In response to several prestigious colleges and universities holding "Overlap Meetings" to set similar tuition and financial aid levels, the Justice Department began an antitrust investigation in 1989 and in 1991 filed a Sherman Antitrust Act suit against 57 colleges and universities.[4][5] While the Ivy League institutions settled,[6] MIT contested the charges on the grounds that the practice was not anticompetitive because it prevented bidding wars over promising students from consuming funds for need-based scholarships and ensured the availability of aid for the greatest number of students.[7][8] MIT ultimately prevailed when the Justice Department settled the case in 1994.[9][10]
In 1994, Congress passed the Improving America's Schools Act. Section 568 of this Act expands upon the issues in the MIT settlement.

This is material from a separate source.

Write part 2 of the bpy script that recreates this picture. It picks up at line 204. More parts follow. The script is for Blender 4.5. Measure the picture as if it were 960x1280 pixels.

Section 568 states that is not unlawful under the antitrust laws for two or more need-blind institutions to agree or attempt to agree:
to award financial aid only on the basis of need;
to use common principles of analysis for determining need;
to use a common aid application form; and
to engage in a one-time exchange of certain pre-award data of commonly admitted financial aid students.
The amendment specifically prohibits the sharing of any information on the amount or terms of any prospective, individual aid award and makes clear that the exemption does not apply to the awarding of federal financial aid.